The D.O.T. pulls those records when they do a company audit. By law the company has to show those records when requested. If you are prone to running off the books this can come back to bight you in the butt. Every time you set the air-breaks the Quelcom records the time, and location of your truck. If you are in an accident or your file is pulled by the D.O.T. in a company inspection, and your logbook doesn't match the Quelcom data your screwed. By law that data MUST be kept for 6 months, and made available to the D.O.T. You can get a logbook fine for something you did 4 or 5 months ago.
On the other side of things, if you make the dispatcher put EVERYTHING on the OBC you can prove to the company, D.O.T., and even a Court Of Law EXACTLY what you were told to do. If you are fired for refusing to haul a load that you cannot legally haul. You WILL be able to get unemployment while you look for another job. You have the right to subpoena the Quelcom records.

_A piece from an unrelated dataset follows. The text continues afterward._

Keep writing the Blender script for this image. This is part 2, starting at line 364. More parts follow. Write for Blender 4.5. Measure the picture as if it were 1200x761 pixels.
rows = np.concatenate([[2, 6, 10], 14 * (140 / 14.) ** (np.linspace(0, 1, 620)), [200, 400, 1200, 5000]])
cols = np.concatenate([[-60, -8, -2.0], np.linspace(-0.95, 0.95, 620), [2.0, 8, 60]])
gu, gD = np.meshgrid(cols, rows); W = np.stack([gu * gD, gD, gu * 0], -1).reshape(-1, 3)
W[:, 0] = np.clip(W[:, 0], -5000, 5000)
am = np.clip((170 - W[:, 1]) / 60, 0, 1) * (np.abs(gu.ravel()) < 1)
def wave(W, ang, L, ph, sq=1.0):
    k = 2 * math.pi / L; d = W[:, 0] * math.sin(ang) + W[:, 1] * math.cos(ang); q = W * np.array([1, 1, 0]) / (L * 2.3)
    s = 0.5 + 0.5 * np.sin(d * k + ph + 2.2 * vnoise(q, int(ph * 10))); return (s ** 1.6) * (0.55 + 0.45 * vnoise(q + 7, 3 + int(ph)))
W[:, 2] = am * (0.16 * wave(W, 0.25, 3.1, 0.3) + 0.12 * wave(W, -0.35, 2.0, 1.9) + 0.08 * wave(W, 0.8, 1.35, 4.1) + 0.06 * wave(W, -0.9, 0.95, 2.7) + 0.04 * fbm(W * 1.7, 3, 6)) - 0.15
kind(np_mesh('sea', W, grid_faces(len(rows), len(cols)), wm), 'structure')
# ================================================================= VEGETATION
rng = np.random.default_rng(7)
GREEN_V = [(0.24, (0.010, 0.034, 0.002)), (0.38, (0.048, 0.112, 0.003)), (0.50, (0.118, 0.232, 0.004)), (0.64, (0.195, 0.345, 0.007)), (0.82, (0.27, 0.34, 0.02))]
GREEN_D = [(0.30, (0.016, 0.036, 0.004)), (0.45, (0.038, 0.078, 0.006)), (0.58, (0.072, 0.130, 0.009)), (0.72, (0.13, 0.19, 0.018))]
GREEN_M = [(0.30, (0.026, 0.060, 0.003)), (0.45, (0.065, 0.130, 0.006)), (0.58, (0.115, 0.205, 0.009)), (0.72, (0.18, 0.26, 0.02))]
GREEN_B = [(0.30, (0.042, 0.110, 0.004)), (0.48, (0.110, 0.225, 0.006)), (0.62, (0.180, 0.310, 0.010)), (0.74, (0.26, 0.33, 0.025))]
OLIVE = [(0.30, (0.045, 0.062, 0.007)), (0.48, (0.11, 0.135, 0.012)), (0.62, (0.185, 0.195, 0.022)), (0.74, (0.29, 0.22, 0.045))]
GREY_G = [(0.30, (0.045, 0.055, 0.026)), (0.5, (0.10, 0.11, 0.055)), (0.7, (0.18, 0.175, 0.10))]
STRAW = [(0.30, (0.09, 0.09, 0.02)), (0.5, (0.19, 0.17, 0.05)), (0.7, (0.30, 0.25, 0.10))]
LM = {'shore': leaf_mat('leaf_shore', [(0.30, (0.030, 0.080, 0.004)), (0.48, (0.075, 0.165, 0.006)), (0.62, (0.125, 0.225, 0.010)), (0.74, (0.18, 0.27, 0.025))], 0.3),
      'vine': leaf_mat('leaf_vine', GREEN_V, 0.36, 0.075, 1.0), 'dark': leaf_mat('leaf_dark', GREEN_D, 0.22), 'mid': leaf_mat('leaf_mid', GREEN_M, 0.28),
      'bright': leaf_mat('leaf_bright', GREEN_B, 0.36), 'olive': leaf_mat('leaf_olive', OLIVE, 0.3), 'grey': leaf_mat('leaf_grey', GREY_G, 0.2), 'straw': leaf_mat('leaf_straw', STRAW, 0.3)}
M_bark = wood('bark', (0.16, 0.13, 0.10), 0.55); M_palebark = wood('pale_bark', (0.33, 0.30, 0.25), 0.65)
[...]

#2 I would never work for Heartland based on the way their recruiter talked to me the last time I talked to him. It seems he got pissed off because I had talked to him a year before, and he sent me an application. I didn’t send it back, for reasons that were frankly none of his business. He was down right nasty with me on the phone. I figured if they speak that way to someone who is looking to maybe come to work for them. I certainly didn't want to work there. BTW the job I was thinking about applying for was a regional position.